PROBLEM REQUIREMENTS:
Return, exactly as written, the lines from the one containing "Model this scene" through the one containing "COL = SC.collection", with both ends included.

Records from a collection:
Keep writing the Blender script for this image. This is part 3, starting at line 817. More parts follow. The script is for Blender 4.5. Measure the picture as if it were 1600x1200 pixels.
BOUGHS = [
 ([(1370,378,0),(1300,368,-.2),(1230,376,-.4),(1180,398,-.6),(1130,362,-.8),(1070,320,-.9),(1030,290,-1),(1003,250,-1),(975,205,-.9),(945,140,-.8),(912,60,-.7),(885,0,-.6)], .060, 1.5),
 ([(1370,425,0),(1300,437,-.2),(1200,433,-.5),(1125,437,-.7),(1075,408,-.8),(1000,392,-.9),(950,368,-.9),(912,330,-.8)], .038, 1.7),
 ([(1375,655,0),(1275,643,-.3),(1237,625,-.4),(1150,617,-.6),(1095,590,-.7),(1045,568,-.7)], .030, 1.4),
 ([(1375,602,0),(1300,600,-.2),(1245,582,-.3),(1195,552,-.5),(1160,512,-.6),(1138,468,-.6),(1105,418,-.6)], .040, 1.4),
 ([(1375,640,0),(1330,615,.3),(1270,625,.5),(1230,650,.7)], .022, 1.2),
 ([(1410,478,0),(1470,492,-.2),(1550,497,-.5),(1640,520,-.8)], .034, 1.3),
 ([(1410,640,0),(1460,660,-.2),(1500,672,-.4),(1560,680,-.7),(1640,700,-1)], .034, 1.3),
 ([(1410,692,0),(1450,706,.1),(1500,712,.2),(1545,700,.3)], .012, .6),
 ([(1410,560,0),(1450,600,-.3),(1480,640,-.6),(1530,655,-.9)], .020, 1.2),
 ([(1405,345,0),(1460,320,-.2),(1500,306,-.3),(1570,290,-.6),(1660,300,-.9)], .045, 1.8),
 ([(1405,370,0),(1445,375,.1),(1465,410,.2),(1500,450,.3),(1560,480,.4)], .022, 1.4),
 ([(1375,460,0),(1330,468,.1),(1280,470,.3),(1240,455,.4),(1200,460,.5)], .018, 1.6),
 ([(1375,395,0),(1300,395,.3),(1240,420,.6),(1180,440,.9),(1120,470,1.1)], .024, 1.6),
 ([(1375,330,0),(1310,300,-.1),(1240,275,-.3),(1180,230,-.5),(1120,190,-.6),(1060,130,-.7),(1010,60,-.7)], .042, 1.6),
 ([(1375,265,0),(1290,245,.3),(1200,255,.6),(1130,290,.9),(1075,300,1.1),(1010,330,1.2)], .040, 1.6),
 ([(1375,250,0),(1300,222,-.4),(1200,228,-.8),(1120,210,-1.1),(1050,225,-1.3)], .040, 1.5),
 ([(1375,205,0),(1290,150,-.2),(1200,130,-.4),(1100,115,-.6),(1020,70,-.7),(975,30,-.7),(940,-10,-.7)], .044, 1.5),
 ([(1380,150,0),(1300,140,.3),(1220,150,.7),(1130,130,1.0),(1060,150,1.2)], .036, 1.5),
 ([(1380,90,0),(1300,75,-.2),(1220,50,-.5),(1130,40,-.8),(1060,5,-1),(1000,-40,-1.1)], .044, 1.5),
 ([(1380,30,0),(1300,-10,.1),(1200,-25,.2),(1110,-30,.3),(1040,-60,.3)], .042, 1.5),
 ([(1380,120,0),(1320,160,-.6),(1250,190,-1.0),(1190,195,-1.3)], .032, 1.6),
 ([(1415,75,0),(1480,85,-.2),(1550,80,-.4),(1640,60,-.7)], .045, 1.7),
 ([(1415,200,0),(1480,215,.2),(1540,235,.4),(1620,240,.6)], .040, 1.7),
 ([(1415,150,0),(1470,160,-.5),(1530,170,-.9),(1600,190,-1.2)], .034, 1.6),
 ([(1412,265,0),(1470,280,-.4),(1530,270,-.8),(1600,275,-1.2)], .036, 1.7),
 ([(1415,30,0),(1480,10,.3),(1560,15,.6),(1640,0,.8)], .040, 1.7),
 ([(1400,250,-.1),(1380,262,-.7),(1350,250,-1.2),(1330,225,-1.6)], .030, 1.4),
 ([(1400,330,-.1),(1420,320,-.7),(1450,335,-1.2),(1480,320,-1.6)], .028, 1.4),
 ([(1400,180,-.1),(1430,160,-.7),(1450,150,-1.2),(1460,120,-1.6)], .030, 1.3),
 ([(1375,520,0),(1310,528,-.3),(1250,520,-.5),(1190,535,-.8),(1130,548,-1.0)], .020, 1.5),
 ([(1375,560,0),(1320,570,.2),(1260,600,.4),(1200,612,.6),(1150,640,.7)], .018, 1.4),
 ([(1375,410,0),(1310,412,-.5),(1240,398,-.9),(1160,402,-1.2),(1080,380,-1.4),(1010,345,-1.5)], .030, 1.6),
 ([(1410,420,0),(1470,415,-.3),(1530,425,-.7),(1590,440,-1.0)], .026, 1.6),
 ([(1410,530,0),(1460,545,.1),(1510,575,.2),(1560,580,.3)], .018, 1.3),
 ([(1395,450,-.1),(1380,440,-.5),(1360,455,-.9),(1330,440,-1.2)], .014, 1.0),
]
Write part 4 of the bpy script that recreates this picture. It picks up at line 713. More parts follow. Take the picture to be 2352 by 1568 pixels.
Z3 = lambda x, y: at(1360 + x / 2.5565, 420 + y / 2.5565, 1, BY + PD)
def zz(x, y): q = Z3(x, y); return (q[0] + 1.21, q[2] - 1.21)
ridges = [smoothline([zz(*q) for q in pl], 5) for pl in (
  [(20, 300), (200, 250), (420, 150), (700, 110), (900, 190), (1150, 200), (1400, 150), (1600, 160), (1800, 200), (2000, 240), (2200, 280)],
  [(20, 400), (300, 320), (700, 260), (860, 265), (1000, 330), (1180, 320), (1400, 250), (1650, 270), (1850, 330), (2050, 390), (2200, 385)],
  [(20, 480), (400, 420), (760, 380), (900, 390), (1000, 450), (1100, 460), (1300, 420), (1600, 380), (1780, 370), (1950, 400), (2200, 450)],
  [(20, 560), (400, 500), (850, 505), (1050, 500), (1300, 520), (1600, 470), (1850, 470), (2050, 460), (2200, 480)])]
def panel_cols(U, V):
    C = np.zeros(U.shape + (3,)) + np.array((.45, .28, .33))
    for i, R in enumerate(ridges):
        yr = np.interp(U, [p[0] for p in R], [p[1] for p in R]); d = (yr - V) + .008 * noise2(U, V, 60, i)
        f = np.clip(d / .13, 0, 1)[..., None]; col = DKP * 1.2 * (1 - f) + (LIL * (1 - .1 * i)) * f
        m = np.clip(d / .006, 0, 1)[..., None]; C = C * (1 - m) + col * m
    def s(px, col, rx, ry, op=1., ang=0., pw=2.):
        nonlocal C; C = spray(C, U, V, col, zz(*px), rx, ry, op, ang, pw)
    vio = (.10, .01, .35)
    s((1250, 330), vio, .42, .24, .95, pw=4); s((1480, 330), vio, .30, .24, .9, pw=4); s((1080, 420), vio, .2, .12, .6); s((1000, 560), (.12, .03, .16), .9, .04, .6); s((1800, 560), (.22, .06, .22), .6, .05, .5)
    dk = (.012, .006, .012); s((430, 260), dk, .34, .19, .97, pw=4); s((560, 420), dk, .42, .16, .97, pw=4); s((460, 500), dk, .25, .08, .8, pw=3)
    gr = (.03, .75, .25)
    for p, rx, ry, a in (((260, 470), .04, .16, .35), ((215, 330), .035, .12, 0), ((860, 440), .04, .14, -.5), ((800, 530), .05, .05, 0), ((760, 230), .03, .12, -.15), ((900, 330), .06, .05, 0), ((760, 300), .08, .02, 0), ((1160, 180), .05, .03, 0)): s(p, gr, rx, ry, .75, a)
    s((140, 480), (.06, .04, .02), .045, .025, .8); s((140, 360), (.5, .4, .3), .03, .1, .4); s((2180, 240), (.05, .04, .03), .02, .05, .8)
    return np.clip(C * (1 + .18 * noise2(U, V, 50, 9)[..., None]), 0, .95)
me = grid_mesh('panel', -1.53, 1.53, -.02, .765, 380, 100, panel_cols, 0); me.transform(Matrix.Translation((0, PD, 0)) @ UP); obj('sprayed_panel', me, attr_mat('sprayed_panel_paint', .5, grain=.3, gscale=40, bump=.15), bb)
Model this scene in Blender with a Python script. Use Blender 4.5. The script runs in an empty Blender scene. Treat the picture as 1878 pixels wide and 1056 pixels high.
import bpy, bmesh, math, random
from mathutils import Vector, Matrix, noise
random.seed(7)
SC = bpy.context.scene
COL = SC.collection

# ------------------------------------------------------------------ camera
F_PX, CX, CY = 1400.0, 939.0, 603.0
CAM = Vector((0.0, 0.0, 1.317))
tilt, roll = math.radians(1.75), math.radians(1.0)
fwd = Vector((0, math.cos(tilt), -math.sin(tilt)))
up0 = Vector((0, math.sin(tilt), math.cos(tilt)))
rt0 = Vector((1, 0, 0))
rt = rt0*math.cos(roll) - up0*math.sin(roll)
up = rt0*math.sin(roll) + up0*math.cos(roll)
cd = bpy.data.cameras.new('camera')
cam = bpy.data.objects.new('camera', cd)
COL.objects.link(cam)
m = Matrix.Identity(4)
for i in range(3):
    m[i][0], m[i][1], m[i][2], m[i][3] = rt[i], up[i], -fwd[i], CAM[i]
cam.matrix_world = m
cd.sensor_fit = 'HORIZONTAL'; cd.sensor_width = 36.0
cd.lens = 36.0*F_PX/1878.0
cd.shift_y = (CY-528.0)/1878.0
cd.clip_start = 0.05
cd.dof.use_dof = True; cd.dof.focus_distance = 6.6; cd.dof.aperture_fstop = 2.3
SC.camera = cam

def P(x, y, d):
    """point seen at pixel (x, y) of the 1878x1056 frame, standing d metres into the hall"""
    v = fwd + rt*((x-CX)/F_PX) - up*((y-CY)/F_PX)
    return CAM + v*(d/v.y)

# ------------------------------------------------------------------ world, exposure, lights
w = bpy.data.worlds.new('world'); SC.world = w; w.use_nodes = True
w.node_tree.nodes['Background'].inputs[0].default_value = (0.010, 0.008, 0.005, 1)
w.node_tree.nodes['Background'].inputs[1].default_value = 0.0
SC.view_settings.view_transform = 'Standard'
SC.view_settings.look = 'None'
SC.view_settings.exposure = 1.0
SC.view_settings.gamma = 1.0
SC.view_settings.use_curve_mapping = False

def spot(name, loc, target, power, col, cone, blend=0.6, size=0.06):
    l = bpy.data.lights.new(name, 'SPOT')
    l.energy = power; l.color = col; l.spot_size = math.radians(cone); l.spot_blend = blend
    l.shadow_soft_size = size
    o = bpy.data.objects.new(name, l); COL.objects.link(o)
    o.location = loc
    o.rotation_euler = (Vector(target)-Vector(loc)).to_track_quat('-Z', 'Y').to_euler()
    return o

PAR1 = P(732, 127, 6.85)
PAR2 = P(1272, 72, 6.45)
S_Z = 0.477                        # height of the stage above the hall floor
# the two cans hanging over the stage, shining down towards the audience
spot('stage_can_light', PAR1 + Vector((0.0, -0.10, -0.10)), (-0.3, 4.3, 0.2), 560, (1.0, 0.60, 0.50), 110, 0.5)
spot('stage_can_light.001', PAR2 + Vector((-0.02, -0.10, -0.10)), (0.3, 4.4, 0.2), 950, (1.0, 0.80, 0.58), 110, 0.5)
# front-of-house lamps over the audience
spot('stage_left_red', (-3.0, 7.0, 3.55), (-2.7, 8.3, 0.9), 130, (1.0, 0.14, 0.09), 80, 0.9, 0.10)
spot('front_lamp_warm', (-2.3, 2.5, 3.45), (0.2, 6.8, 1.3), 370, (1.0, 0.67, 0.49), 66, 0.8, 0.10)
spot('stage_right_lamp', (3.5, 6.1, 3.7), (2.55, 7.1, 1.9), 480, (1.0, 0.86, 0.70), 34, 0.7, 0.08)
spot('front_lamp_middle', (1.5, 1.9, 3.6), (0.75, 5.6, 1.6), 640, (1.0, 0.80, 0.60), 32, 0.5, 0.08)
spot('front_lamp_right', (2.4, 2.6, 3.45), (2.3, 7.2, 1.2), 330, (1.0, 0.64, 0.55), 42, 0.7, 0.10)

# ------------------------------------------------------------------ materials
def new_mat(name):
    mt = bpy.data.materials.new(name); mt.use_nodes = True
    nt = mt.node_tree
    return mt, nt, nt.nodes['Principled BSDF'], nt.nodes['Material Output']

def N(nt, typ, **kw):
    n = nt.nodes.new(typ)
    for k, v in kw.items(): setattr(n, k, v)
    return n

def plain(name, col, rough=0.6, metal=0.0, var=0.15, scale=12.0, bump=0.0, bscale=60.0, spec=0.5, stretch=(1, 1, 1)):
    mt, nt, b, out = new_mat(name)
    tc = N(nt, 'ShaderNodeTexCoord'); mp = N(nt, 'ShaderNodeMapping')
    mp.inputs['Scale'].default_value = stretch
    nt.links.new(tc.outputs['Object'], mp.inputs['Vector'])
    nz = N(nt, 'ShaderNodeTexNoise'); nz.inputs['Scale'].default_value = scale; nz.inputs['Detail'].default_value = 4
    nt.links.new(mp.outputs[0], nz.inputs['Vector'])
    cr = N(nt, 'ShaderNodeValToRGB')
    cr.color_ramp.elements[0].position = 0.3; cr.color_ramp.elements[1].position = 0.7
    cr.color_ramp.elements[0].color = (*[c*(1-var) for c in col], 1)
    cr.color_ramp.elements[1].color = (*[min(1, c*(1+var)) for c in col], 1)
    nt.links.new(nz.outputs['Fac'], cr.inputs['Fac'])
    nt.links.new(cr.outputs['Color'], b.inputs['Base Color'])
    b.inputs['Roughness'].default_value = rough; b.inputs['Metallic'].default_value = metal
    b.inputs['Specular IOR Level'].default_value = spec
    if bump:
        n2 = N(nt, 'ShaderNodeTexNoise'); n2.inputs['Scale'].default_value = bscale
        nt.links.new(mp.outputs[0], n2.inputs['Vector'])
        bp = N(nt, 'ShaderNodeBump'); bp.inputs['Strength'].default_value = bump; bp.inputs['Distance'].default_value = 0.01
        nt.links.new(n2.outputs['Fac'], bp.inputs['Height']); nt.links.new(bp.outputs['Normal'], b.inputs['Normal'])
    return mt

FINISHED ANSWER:
Model this scene in Blender with a Python script. Use Blender 4.5. The script runs in an empty Blender scene. Treat the picture as 1878 pixels wide and 1056 pixels high.
import bpy, bmesh, math, random
from mathutils import Vector, Matrix, noise
random.seed(7)
SC = bpy.context.scene
COL = SC.collection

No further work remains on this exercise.